人生はロングゲーム 成功を引き寄せる長期の戦略とは
紀伊国屋書店大手町ビル店
ビジネス書・今週の平台「余白」を作る実用的方法
全体は3つのパートに分かれる。パート1は「余白」。忙しい毎日から抜け出す、あるいは少しは「余白」を作る実用的な方法を見ていく。パート2は「集中」。ここが「ロングゲーム」の核心だ。正しい目標をどうやって見つけるのか、見つかったらそれにどのように挑戦していくのか、実行のための戦略や方法を考え、賢い時間の使い方や人間関係を築く方法を見ていく。
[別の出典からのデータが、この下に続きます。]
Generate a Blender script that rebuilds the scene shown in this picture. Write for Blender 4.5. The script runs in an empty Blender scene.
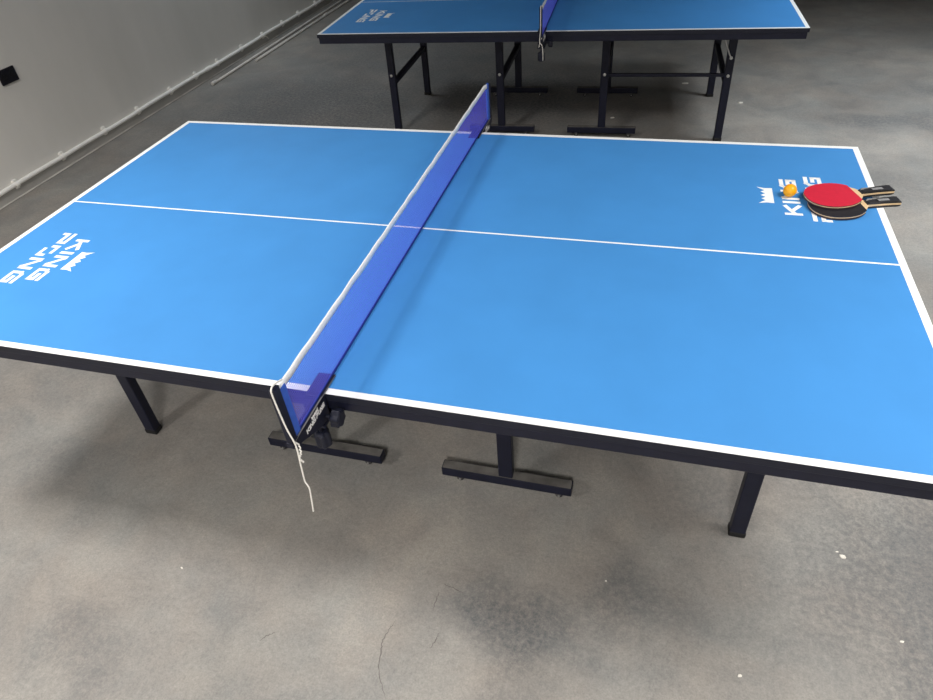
import bpy, bmesh, math, random
from mathutils import Vector, Matrix
random.seed(4)
C = bpy.context.scene.collection
PI = math.pi

# ------------------------------------------------------------------ materials
def pmat(name, col, rough=0.5, metal=0.0, spec=0.5, var=0.0, vscale=30.0, bump=0.0, bscale=200.0):
    m = bpy.data.materials.new(name); m.use_nodes = True
    nt = m.node_tree; b = nt.nodes['Principled BSDF']
    b.inputs['Base Color'].default_value = (*col, 1)
    b.inputs['Roughness'].default_value = rough
    b.inputs['Metallic'].default_value = metal
    b.inputs['Specular IOR Level'].default_value = spec
    if var or bump:
        tc = nt.nodes.new('ShaderNodeTexCoord')
    if var:
        n = nt.nodes.new('ShaderNodeTexNoise'); n.inputs['Scale'].default_value = vscale; n.inputs['Detail'].default_value = 5
        nt.links.new(tc.outputs['Object'], n.inputs['Vector'])
        r = nt.nodes.new('ShaderNodeValToRGB')
        r.color_ramp.elements[0].position = .3; r.color_ramp.elements[1].position = .7
        r.color_ramp.elements[0].color = (*[c*(1-var) for c in col], 1)
        r.color_ramp.elements[1].color = (*[min(1, c*(1+var)) for c in col], 1)
        nt.links.new(n.outputs['Fac'], r.inputs['Fac']); nt.links.new(r.outputs['Color'], b.inputs['Base Color'])
    if bump:
        n2 = nt.nodes.new('ShaderNodeTexNoise'); n2.inputs['Scale'].default_value = bscale
        nt.links.new(tc.outputs['Object'], n2.inputs['Vector'])
        bp = nt.nodes.new('ShaderNodeBump'); bp.inputs['Strength'].default_value = bump; bp.inputs['Distance'].default_value = .002
        nt.links.new(n2.outputs['Fac'], bp.inputs['Height']); nt.links.new(bp.outputs['Normal'], b.inputs['Normal'])
    return m

M = {
 'blue':   pmat('blue_tabletop_paint', (.060,.262,.62), .55, 0, .18, .035, 6, .05, 400),
 'white':  pmat('white_line_paint', (.92,.93,.93), .5, 0, .35),
 'black':  pmat('black_powder_coat', (.0075,.0088,.022), .45, 0, .3, .15, 25),
 'edge':   pmat('black_board_edge', (.010,.0115,.023), .5, 0, .3),
 'rubber': pmat('black_rubber', (.012,.012,.013), .7, 0, .3),
 'steel':  pmat('bright_steel', (.62,.62,.62), .28, 1.0),
 'bracket':pmat('dark_zinc_bracket', (.16,.155,.15), .4, .8),
 'dust':   pmat('dusty_black_steel', (.13,.123,.115), .75, 0, .2, .35, 18),
 'wheel':  pmat('castor_wheel', (.03,.03,.032), .5),
 'net':    pmat('blue_violet_net_thread', (.15,.15,.92), .7, 0, .2),
 'nethem': pmat('blue_net_hem', (.04,.11,.50), .6, 0, .3, .1, 60),
 'netbot': pmat('dark_blue_net_band', (.02,.04,.26), .7, 0, .2),
 'tape':   pmat('white_net_tape', (.92,.92,.93), .7, 0, .2, .04, 60),
 'cord':   pmat('white_cord', (.80,.78,.73), .8, 0, .2, .06, 300),
 'rim':    pmat('lit_grey_rim', (.20,.195,.19), .5, .4),
 'emblem': pmat('white_print', (.82,.82,.82), .5),
 'red':    pmat('red_paddle_rubber', (.60,.02,.05), .42, 0, .4, .04, 80),
 'blk':    pmat('black_paddle_rubber', (.018,.017,.022), .4, 0, .4),
 'sponge': pmat('dark_paddle_edge_tape', (.035,.02,.025), .5),
 'wood':   pmat('pale_paddle_wood', (.72,.52,.30), .5, 0, .4, .08, 50),
 'grip':   pmat('black_grip', (.022,.022,.026), .38, 0, .5),
 'label':  pmat('silver_grip_label', (.45,.45,.46), .35, .5),
 'ball':   pmat('orange_ball', (1.0,.42,.006), .35, 0, .4, .02, 40),
 'plastic':pmat('black_socket_plastic', (.010,.010,.016), .35, 0, .4),
 'slot':   pmat('socket_recess', (.004,.004,.006), .6),
 'pvc':    pmat('off_white_conduit', (.92,.90,.86), .45, 0, .4, .05, 12),
 'pvcdust':pmat('dusty_grey_conduit', (.66,.63,.59), .6, 0, .3, .12, 8),
 'paper':  pmat('white_paper', (.72,.69,.63), .8),
 'crack':  pmat('dark_crack', (.15,.14,.13), .9, 0, .1),
 'skirt':  pmat('grey_plinth_band', (.42,.41,.39), .75, 0, .25, .1, 5),
 'caulk':  pmat('pale_caulk_line', (.62,.60,.56), .8, 0, .2, .2, 6),
 'ceil':   pmat('white_ceiling_paint', (.4,.4,.39), .9),
}

def wall_mat():
    m = bpy.data.materials.new('grey_wall_paint'); m.use_nodes = True
    nt = m.node_tree; b = nt.nodes['Principled BSDF']; b.inputs['Roughness'].default_value = .75
    b.inputs['Specular IOR Level'].default_value = .25
    tc = nt.nodes.new('ShaderNodeTexCoord')
    n = nt.nodes.new('ShaderNodeTexNoise'); n.inputs['Scale'].default_value = 1.3; n.inputs['Detail'].default_value = 6
    mp = nt.nodes.new('ShaderNodeMapping'); mp.inputs['Scale'].default_value = (1, 2.2, .8)
    nt.links.new(tc.outputs['Object'], mp.inputs['Vector']); nt.links.new(mp.outputs['Vector'], n.inputs['Vector'])
    r = nt.nodes.new('ShaderNodeValToRGB')
    r.color_ramp.elements[0].position = .3; r.color_ramp.elements[0].color = (.70,.685,.65,1)
    r.color_ramp.elements[1].position = .7; r.color_ramp.elements[1].color = (.77,.75,.715,1)
    nt.links.new(n.outputs['Fac'], r.inputs['Fac']); nt.links.new(r.outputs['Color'], b.inputs['Base Color'])
    return m
M['wall'] = wall_mat()

def floor_mat():
    m = bpy.data.materials.new('worn_concrete_floor'); m.use_nodes = True
    nt = m.node_tree; N = nt.nodes; L = nt.links; b = N['Principled BSDF']
    b.inputs['Specular IOR Level'].default_value = .3
    tc = N.new('ShaderNodeTexCoord')
    def noise(s, d=6, rough=.6, dist=0.0, stretch=(1,1,1), off=(0,0,0)):
        mp = N.new('ShaderNodeMapping'); mp.inputs['Scale'].default_value = stretch; mp.inputs['Location'].default_value = off
        L.new(tc.outputs['Object'], mp.inputs['Vector'])
        n = N.new('ShaderNodeTexNoise'); n.inputs['Scale'].default_value = s; n.inputs['Detail'].default_value = d
        n.inputs['Roughness'].default_value = rough; n.inputs['Distortion'].default_value = dist
        L.new(mp.outputs['Vector'], n.inputs['Vector']); return n.outputs['Fac']
    def ramp(f, p0, c0, p1, c1):
        r = N.new('ShaderNodeValToRGB'); e = r.color_ramp.elements
        e[0].position = p0; e[0].color = (*c0,1); e[1].position = p1; e[1].color = (*c1,1)
        L.new(f, r.inputs['Fac']); return r.outputs['Color']
    def mix(fac, a, bb, mode='MIX'):
        x = N.new('ShaderNodeMix'); x.data_type = 'RGBA'; x.blend_type = mode
        if isinstance(fac, float): x.inputs['Factor'].default_value = fac
        else: L.new(fac, x.inputs['Factor'])
        for s, v in ((x.inputs['A'], a), (x.inputs['B'], bb)):
            if isinstance(v, tuple): s.default_value = (*v,1)
            else: L.new(v, s)
        return x.outputs['Result']
    def math_(op, a, v, clamp=False):
        x = N.new('ShaderNodeMath'); x.operation = op; x.use_clamp = clamp
        for i, q in enumerate((a, v)):
            if isinstance(q, (int, float)): x.inputs[i].default_value = q
            else: L.new(q, x.inputs[i])
        return x.outputs[0]
    big = noise(1.1, 5, .55, .3)
    col = ramp(big, .32, FLOOR_A, .68, FLOOR_B)
    med = noise(4.0, 8, .72, .5, off=(3,1,0))
    col = mix(.8, col, ramp(med, .34, (.78,.79,.81), .66, (1.15,1.135,1.11)), 'MULTIPLY')
    fine = noise(75, 4, .7)
    col = mix(.65, col, ramp(fine, .32, (.80,.80,.81), .68, (1.14,1.13,1.12)), 'MULTIPLY')
    grit = noise(190, 3, .7, off=(2,2,0))
    col = mix(.6, col, ramp(grit, .30, (.70,.70,.71), .62, (1.08,1.08,1.08)), 'MULTIPLY')
    tint = noise(2.6, 4, .6, .3, off=(9,4,0))
    col = mix(.9, col, ramp(tint, .35, (.97,1.0,1.02), .65, (1.035,.99,.965)), 'MULTIPLY')
    # blue-grey wear blotches and painted-in shade: a scattered mask and a few big ones at their own places
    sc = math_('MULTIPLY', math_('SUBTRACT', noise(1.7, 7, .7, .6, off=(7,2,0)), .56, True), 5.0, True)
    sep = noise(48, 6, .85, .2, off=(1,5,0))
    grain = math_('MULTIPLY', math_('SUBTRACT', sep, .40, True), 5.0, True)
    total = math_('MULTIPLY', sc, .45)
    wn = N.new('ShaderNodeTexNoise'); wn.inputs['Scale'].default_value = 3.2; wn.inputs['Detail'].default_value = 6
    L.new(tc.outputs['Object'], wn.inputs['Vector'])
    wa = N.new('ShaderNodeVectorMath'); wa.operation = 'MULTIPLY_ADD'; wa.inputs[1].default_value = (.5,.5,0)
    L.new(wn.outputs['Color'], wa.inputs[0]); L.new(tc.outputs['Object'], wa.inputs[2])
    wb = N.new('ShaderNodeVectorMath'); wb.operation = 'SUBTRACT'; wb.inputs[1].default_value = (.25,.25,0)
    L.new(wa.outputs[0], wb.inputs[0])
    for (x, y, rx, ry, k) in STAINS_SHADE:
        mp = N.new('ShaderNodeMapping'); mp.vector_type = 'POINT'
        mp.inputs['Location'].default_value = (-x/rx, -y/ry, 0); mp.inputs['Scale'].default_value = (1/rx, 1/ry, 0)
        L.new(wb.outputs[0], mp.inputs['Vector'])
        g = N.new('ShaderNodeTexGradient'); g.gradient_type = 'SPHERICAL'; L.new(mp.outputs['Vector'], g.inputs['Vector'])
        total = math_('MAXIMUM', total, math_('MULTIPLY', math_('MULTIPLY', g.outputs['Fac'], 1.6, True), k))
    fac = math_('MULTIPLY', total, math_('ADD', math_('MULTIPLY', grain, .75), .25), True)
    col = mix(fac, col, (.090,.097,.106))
    # sweeping marks along the wall side
    L.new(col, b.inputs['Base Color'])
    rr = N.new('ShaderNodeMapRange'); rr.inputs['To Min'].default_value = .5; rr.inputs['To Max'].default_value = .75
    L.new(med, rr.inputs['Value']); L.new(rr.outputs['Result'], b.inputs['Roughness'])
    bp = N.new('ShaderNodeBump'); bp.inputs['Strength'].default_value = .12; bp.inputs['Distance'].default_value = .003
    L.new(fine, bp.inputs['Height']); L.new(bp.outputs['Normal'], b.inputs['Normal'])
    return m
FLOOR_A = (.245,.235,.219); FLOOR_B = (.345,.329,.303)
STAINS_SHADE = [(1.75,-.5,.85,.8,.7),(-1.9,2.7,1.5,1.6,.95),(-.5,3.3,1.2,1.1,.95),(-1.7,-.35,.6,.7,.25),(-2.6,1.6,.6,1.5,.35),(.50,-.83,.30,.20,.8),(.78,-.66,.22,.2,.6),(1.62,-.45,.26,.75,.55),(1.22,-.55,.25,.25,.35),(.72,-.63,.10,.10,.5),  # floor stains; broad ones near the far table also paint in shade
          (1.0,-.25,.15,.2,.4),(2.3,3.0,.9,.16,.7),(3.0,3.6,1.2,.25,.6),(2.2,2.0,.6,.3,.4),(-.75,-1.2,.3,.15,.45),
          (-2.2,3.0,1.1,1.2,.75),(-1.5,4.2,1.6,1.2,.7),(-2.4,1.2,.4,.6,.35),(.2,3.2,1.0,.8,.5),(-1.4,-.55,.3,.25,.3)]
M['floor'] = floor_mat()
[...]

最後のパート3が「信念」。障害や挫折を乗り越えて前に進んでいくために必要な要素について考える。戦略的忍耐や、失敗と実験をきちんと区別する考え方、収穫を味わう方法などが提示される。どのパートにも成功したビジネスパーソンの具体的なエピソードがたっぷり語られているので、著者の考え方を実際の行動にひきつけて考えられ、頭に入ってきやすい。
キャリア視点の方法論として参考になるのは、パート2で示される「波で考える」というやり方だろう。キャリアを「学ぶ」「創造する」「つながる」「収穫する」という4つの大きな波に区切って考えるというコンセプトだ。それぞれを「海の波」と考え、「うまく乗りこなし、さらに次の波にスムーズに移行できるように訓練する」というやり方だ。
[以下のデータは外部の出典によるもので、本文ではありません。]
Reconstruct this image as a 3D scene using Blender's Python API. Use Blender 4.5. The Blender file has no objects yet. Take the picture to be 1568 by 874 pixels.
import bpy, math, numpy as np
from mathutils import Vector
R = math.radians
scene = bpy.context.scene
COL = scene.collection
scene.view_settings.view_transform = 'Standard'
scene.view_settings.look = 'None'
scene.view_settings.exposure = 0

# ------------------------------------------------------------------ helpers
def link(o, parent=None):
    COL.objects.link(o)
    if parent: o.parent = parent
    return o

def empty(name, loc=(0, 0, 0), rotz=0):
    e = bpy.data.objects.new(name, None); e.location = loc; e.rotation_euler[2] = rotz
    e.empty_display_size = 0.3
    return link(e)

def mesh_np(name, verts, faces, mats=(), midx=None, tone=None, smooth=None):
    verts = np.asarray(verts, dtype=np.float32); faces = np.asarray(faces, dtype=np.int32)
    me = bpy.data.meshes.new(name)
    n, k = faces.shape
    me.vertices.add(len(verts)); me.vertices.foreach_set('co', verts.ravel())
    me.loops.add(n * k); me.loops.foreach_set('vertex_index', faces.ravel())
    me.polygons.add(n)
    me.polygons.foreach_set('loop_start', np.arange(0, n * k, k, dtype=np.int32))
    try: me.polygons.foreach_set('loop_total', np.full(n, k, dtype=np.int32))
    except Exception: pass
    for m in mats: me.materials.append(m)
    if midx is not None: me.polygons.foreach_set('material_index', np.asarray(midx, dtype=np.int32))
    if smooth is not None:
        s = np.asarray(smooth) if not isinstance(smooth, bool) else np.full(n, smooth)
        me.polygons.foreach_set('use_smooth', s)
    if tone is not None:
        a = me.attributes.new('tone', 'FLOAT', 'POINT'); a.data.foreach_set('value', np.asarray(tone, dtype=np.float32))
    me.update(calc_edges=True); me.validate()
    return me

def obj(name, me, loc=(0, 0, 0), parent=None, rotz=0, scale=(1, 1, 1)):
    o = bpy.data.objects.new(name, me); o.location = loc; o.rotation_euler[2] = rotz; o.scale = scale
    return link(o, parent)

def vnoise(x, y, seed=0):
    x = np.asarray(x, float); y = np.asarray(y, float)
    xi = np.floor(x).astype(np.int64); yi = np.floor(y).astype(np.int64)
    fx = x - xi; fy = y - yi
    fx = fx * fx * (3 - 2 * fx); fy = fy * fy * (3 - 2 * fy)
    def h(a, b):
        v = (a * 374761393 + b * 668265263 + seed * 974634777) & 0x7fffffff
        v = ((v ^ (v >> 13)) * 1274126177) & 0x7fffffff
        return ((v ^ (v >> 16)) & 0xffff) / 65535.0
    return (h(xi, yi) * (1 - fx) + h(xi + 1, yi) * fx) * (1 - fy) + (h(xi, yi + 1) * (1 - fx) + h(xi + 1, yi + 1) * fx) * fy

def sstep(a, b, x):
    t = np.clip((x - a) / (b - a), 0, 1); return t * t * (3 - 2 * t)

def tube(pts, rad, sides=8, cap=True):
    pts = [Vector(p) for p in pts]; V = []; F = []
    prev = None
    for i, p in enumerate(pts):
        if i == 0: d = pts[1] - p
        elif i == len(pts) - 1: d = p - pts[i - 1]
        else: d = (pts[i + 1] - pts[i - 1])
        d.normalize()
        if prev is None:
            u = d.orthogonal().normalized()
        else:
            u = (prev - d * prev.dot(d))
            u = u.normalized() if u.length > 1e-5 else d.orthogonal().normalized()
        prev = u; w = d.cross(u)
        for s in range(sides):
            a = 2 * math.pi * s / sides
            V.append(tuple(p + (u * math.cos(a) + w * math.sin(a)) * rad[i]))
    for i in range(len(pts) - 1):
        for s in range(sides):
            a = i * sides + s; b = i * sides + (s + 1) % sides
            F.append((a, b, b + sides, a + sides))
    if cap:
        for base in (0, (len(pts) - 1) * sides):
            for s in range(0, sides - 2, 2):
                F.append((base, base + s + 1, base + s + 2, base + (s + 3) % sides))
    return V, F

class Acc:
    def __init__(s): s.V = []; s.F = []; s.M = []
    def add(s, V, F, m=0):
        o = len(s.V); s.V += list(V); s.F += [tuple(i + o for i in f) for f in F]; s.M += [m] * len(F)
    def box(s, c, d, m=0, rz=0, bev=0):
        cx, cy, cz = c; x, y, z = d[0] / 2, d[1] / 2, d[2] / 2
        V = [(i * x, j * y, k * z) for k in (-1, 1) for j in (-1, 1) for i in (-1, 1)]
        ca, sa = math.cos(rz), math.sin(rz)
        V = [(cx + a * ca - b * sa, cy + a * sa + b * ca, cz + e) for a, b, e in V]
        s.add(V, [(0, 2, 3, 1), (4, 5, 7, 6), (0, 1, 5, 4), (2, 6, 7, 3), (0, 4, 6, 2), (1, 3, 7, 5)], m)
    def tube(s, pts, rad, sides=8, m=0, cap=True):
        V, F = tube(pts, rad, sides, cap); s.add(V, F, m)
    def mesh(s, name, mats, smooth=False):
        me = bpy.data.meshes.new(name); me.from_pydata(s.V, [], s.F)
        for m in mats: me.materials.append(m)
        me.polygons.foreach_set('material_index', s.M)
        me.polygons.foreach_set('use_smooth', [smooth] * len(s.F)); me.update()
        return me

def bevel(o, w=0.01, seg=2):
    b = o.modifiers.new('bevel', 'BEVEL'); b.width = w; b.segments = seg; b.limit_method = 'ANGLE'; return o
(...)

同店では、5冊の書名を並べた店頭販促(POP)をつけて、ほかの4冊も含めてビジネス書の棚端の平台に展示し、来店客の関心を引いている。「本人の動画だけでなく、切り抜きの動画なども拡散されて多くの読者をひきつけているようだ」と店長の桐生稔也さんは話す。
『伊藤忠』が4位に
それでは、先週のランキングを見ていこう。
1位は『絶対に損をしない不動産投資の教科書』。ビジネスパーソン向け資産運用コンサルティングを手がける著者による不動産投資指南書だ。今回紹介した『ロングゲーム』は2位に入った。3位の『実録バブル金融秘史』は大和証券のMOF(旧大蔵省)担当や証券団体協議会委員長を務めた著者がバブル崩壊後の金融危機を振り返る。4位の『伊藤忠』は本欄の記事「伊藤忠はなぜ強いのか? 歴史とエピソードからひもとく」で紹介した本だ。5位の『中小企業金融の経済学』は、中小企業金融が必要な流動性を供給し効率的な資金配分を行えているかを実証的に検証した研究書。6月刊行の本だが、日経・経済図書文化賞を受賞したこともあり、金融機関の多い大手町で上位に浮上したようだ。